Your goal:
Copy out all of the material exactly.

-=-=-

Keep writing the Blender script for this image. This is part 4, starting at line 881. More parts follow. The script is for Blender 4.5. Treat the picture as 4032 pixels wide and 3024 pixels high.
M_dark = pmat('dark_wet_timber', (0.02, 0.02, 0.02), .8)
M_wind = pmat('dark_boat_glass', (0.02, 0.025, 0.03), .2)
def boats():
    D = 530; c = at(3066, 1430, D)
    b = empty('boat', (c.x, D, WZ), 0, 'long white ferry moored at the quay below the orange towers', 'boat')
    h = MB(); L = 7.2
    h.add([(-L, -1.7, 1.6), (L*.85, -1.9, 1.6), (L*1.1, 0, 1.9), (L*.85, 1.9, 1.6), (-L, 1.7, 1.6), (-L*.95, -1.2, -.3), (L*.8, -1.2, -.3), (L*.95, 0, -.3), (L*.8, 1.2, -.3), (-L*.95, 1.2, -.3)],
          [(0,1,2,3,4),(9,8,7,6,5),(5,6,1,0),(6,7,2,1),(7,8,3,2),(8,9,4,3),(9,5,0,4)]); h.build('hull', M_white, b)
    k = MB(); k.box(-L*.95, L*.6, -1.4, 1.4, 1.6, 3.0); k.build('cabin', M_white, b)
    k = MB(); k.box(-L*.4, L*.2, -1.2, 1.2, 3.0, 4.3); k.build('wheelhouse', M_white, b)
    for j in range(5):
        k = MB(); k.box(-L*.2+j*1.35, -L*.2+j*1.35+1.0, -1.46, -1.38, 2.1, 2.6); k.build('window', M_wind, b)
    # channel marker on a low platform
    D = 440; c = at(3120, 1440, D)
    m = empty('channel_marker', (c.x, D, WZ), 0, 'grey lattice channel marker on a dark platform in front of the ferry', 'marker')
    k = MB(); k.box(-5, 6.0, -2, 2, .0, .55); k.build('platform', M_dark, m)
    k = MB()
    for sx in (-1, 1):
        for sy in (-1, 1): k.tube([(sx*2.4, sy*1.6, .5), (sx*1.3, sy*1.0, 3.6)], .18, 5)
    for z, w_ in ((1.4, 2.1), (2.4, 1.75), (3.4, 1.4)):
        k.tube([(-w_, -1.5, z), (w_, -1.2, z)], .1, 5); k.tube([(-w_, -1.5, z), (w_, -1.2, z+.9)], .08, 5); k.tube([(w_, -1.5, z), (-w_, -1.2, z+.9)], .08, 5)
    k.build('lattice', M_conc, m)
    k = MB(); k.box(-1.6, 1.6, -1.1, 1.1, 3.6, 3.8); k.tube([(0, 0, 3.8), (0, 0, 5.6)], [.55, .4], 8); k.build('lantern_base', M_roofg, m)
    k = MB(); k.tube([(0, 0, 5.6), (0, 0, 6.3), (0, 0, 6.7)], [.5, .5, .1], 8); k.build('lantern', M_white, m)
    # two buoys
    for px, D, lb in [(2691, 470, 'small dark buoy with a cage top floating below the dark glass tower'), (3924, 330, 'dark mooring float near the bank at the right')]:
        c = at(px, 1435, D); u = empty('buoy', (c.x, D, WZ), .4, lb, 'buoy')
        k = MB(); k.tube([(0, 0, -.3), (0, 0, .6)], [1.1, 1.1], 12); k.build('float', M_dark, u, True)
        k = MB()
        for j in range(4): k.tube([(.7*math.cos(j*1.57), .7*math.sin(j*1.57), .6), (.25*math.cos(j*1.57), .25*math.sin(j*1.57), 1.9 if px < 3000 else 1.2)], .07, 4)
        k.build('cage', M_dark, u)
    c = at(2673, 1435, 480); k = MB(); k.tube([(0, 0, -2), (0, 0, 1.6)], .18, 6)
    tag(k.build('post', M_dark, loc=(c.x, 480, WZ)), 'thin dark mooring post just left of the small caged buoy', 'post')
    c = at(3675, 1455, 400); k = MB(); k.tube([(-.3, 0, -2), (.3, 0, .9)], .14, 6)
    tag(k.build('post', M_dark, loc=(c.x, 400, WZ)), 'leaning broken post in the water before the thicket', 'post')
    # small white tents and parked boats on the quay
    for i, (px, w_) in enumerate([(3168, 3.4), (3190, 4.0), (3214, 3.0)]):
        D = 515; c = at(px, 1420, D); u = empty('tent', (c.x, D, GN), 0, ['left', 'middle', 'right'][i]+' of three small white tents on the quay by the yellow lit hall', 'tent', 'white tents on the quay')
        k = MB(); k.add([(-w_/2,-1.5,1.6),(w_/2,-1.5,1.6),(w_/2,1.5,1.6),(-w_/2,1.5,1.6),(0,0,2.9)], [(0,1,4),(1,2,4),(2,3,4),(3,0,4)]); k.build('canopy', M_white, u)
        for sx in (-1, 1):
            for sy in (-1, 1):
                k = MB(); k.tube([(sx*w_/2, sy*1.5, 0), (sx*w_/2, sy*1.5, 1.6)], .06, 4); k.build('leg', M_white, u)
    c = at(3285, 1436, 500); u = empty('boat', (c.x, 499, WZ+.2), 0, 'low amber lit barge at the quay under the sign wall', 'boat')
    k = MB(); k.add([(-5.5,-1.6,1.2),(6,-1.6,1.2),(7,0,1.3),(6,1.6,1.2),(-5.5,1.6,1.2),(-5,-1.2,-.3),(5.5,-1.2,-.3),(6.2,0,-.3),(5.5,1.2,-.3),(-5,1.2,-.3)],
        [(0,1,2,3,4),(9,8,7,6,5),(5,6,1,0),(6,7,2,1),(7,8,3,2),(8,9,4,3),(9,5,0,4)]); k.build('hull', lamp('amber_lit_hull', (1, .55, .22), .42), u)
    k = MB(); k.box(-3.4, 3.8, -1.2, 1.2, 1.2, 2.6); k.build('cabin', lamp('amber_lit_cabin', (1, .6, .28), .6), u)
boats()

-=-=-

The response:
Keep writing the Blender script for this image. This is part 4, starting at line 881. More parts follow. The script is for Blender 4.5. Treat the picture as 4032 pixels wide and 3024 pixels high.
M_dark = pmat('dark_wet_timber', (0.02, 0.02, 0.02), .8)
M_wind = pmat('dark_boat_glass', (0.02, 0.025, 0.03), .2)
def boats():
    D = 530; c = at(3066, 1430, D)
    b = empty('boat', (c.x, D, WZ), 0, 'long white ferry moored at the quay below the orange towers', 'boat')
    h = MB(); L = 7.2
    h.add([(-L, -1.7, 1.6), (L*.85, -1.9, 1.6), (L*1.1, 0, 1.9), (L*.85, 1.9, 1.6), (-L, 1.7, 1.6), (-L*.95, -1.2, -.3), (L*.8, -1.2, -.3), (L*.95, 0, -.3), (L*.8, 1.2, -.3), (-L*.95, 1.2, -.3)],
          [(0,1,2,3,4),(9,8,7,6,5),(5,6,1,0),(6,7,2,1),(7,8,3,2),(8,9,4,3),(9,5,0,4)]); h.build('hull', M_white, b)
    k = MB(); k.box(-L*.95, L*.6, -1.4, 1.4, 1.6, 3.0); k.build('cabin', M_white, b)
    k = MB(); k.box(-L*.4, L*.2, -1.2, 1.2, 3.0, 4.3); k.build('wheelhouse', M_white, b)
    for j in range(5):
        k = MB(); k.box(-L*.2+j*1.35, -L*.2+j*1.35+1.0, -1.46, -1.38, 2.1, 2.6); k.build('window', M_wind, b)
    # channel marker on a low platform
    D = 440; c = at(3120, 1440, D)
    m = empty('channel_marker', (c.x, D, WZ), 0, 'grey lattice channel marker on a dark platform in front of the ferry', 'marker')
    k = MB(); k.box(-5, 6.0, -2, 2, .0, .55); k.build('platform', M_dark, m)
    k = MB()
    for sx in (-1, 1):
        for sy in (-1, 1): k.tube([(sx*2.4, sy*1.6, .5), (sx*1.3, sy*1.0, 3.6)], .18, 5)
    for z, w_ in ((1.4, 2.1), (2.4, 1.75), (3.4, 1.4)):
        k.tube([(-w_, -1.5, z), (w_, -1.2, z)], .1, 5); k.tube([(-w_, -1.5, z), (w_, -1.2, z+.9)], .08, 5); k.tube([(w_, -1.5, z), (-w_, -1.2, z+.9)], .08, 5)
    k.build('lattice', M_conc, m)
    k = MB(); k.box(-1.6, 1.6, -1.1, 1.1, 3.6, 3.8); k.tube([(0, 0, 3.8), (0, 0, 5.6)], [.55, .4], 8); k.build('lantern_base', M_roofg, m)
    k = MB(); k.tube([(0, 0, 5.6), (0, 0, 6.3), (0, 0, 6.7)], [.5, .5, .1], 8); k.build('lantern', M_white, m)
    # two buoys
    for px, D, lb in [(2691, 470, 'small dark buoy with a cage top floating below the dark glass tower'), (3924, 330, 'dark mooring float near the bank at the right')]:
        c = at(px, 1435, D); u = empty('buoy', (c.x, D, WZ), .4, lb, 'buoy')
        k = MB(); k.tube([(0, 0, -.3), (0, 0, .6)], [1.1, 1.1], 12); k.build('float', M_dark, u, True)
        k = MB()
        for j in range(4): k.tube([(.7*math.cos(j*1.57), .7*math.sin(j*1.57), .6), (.25*math.cos(j*1.57), .25*math.sin(j*1.57), 1.9 if px < 3000 else 1.2)], .07, 4)
        k.build('cage', M_dark, u)
    c = at(2673, 1435, 480); k = MB(); k.tube([(0, 0, -2), (0, 0, 1.6)], .18, 6)
    tag(k.build('post', M_dark, loc=(c.x, 480, WZ)), 'thin dark mooring post just left of the small caged buoy', 'post')
    c = at(3675, 1455, 400); k = MB(); k.tube([(-.3, 0, -2), (.3, 0, .9)], .14, 6)
    tag(k.build('post', M_dark, loc=(c.x, 400, WZ)), 'leaning broken post in the water before the thicket', 'post')
    # small white tents and parked boats on the quay
    for i, (px, w_) in enumerate([(3168, 3.4), (3190, 4.0), (3214, 3.0)]):
        D = 515; c = at(px, 1420, D); u = empty('tent', (c.x, D, GN), 0, ['left', 'middle', 'right'][i]+' of three small white tents on the quay by the yellow lit hall', 'tent', 'white tents on the quay')
        k = MB(); k.add([(-w_/2,-1.5,1.6),(w_/2,-1.5,1.6),(w_/2,1.5,1.6),(-w_/2,1.5,1.6),(0,0,2.9)], [(0,1,4),(1,2,4),(2,3,4),(3,0,4)]); k.build('canopy', M_white, u)
        for sx in (-1, 1):
            for sy in (-1, 1):
                k = MB(); k.tube([(sx*w_/2, sy*1.5, 0), (sx*w_/2, sy*1.5, 1.6)], .06, 4); k.build('leg', M_white, u)
    c = at(3285, 1436, 500); u = empty('boat', (c.x, 499, WZ+.2), 0, 'low amber lit barge at the quay under the sign wall', 'boat')
    k = MB(); k.add([(-5.5,-1.6,1.2),(6,-1.6,1.2),(7,0,1.3),(6,1.6,1.2),(-5.5,1.6,1.2),(-5,-1.2,-.3),(5.5,-1.2,-.3),(6.2,0,-.3),(5.5,1.2,-.3),(-5,1.2,-.3)],
        [(0,1,2,3,4),(9,8,7,6,5),(5,6,1,0),(6,7,2,1),(7,8,3,2),(8,9,4,3),(9,5,0,4)]); k.build('hull', lamp('amber_lit_hull', (1, .55, .22), .42), u)
    k = MB(); k.box(-3.4, 3.8, -1.2, 1.2, 1.2, 2.6); k.build('cabin', lamp('amber_lit_cabin', (1, .6, .28), .6), u)
boats()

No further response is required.